Tea and Opium Trade, Britain and China
Britain wanted to do business with this Eastern giant. China’s 400 million people were a vast and lucrative market for British goods. And Britain’s new industrial middle class were eager to buy luxuries from China. But there was a problem. For 300 years, China had been closed off. It was self-sufficient. It didn’t need British goods. There was only one place that merchants from outside would come to get what they wanted, which was here, what they called Canton in those days.
And what British merchants wanted most of all was tea.

Tea had become the national drink. But it was a lot more than that. A 10th of all the British government’s tax revenues came from taxes on tea. That was enough to pay for half of the Royal Navy. So we had a nation of tea addicts and the government that had become addicted to tea taxes.
And the Chinese didn’t want to buy any British goods in return. All they’d accept as payment for tea was silver. Silver reserves were pouring out of Britain into China’s coffers.
There must surely be something else that the British could trade in return for tea?
There was. Opium. The Chinese had a taste for this highly addictive and illegal drug. And the British grew it in their imperial possession, India.

So there was a deal. We could smuggle in the dangerous drug, opium, and use it to pay for our benign drug, tea.
By the 1830s, the most successful drug pushers in the world weren’t Mexican bandits or Afghan warlords, but the British.
By March 1839, there were an estimated 12 million opium addicts in China. The Emperor sent one of his most trusted officials, the famously incorruptible High Commissioner Lin, to Canton. He began a thorough search of the trading district, where the British merchants were smuggling opium into China. All pushers were to be sentenced to death. Foreigners by beheading, Chinese by strangling.

Lin demanded that the British hand over all their opium supplies. When they refused, he locked down the trading district. Lin was ruthless. No food was allowed in. 500 troops were drilled up and down outside the windows, and huge gongs were sounded all night.
After 24 hours of sleep deprivation, the British surrendered. The merchants handed over 20,000 chests of opium, worth more than £160 million in today’s money. Lin destroyed it all.
Lin was triumphant, but he’d fatally misunderstood his enemy. He had no idea how important this trade was. Selling Indian opium for Chinese tea was one of the most lucrative deals Britain’s Empire traders had. They weren’t going to let it slip through their fingers. Two great empires were now on collision course.

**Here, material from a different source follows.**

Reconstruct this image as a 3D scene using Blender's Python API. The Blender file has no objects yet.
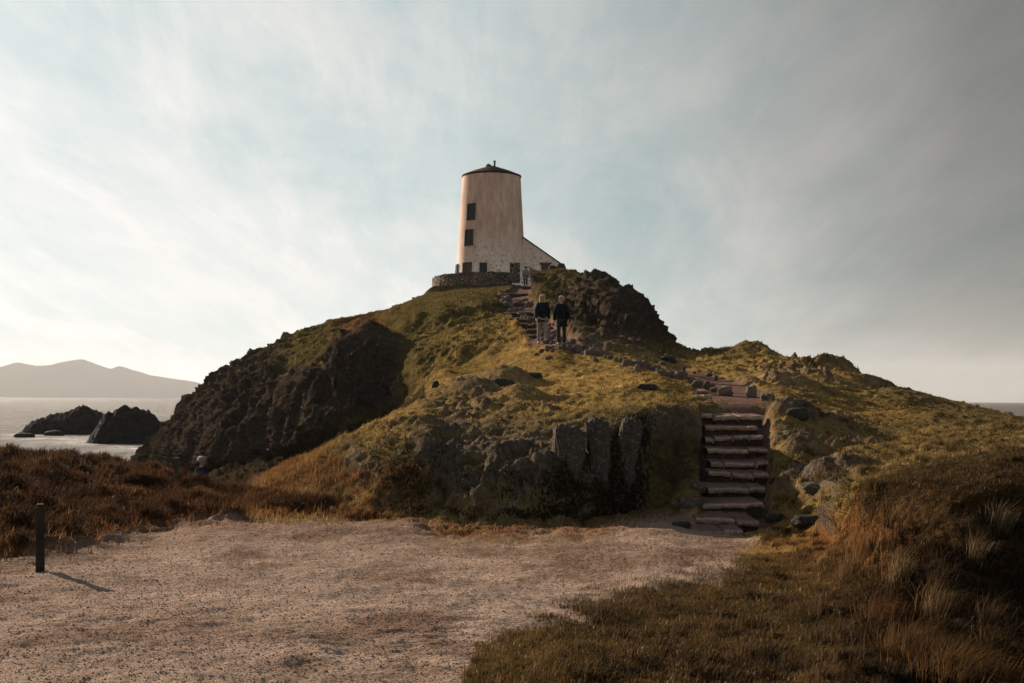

The Chinese fleet of wooden-built junks was confronted by Britain’s new weapon of the industrial age, the world’s first ironclad battleship. The Nemesis.
The British blockaded the Pearl River and then sailed up the coast bombarding and seizing the major towns. On land, a Chinese army with bows and arrows and spears and muskets were mown down. Over two years, China was bludgeoned into submission.

The Chinese had no choice but to open up to British trade. The terms where humiliating. China was forced to pay the equivalent of £2 billion in today’s money for the lost opium, and to pay for the war against them. Five Chinese ports were forced to open to British traders. Oh, and Hong Kong was thrown in as part of the deal - a British colony on China’s doorstep.
China had been forced at gunpoint to open herself up to the modern global economy. The message was clear - industrialisation could transform a tiny country like Britain into a world superpower.
To ignore this was to be doomed to the status of a second-class nation.